Book 36: Dead Souls by Nikolai Gogol (100 Great Books)
The prototype of the modern opportunist
It was wonderful meeting many Network Capital community members at the Skoll World Forum last week. At conferences like these, one can’t help but marvel at the impactful work done by changemakers in our community. If you are interested in being part of the ecosystem, consider joining in next year.
Today, we are going to dive into Nikolai Gogol's masterpiece Dead Souls. Readers of Jhumpa Lahiri's The Namesake will recognise the author's name. The novel's protagonist, Gogol Ganguli, is named after him because his father had been reading a Gogol story on the night he survived a train accident. The name stays with him into adulthood, where it sits awkwardly between its literary weight and its oddness as an everyday first name, sometimes mistaken now for something closer to Google.
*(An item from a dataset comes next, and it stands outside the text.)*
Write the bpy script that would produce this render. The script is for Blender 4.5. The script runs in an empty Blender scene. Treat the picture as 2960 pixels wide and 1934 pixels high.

Gogol wrote Dead Souls in the early 1840s, a period when Russia still lived under serfdom but had begun to organise itself through paperwork, censuses, and official records. The country’s wealth and social order rested on the ownership of serfs, who were counted every few years in a government audit known as the revision. Between revisions, the registered count remained fixed, even as people were born, married, moved, or died. Land, labour, and status were rooted in an older, feudal order, yet increasingly defined on paper by the state. Gogol recognised what this produced: a setting in which documents could carry more weight than lived experience, and in which conduct was shaped as much by appearances and advantage as by any deeper sense of responsibility.
The novel follows Pavel Ivanovich Chichikov, a minor official who arrives in a provincial town with polite manners and an air of purpose. He calls on the governor, dines with the police chief, charms the postmaster, and within a few days has been received as a man of consequence, though no one can quite say where his consequence comes from. His project is at once ingenious and absurd. He seeks to purchase from landowners the legal rights to serfs who have died since the last census but who remain registered as living. These so-called souls still exist on paper, and the landowners must continue paying tax on them until the next revision corrects the record. To be relieved of that burden, even at a small price, is for many of them a quiet relief. For Chichikov, the same names carry a different value. Registered serfs could be used as collateral against state-backed loans, and a man who appeared to own several hundred of them could borrow against that paper wealth, settle himself on a distant estate, and pass into the gentry without ever having farmed an acre. The premise carries the faint logic of a financial instrument, yet it rests entirely on the gap between fact and record.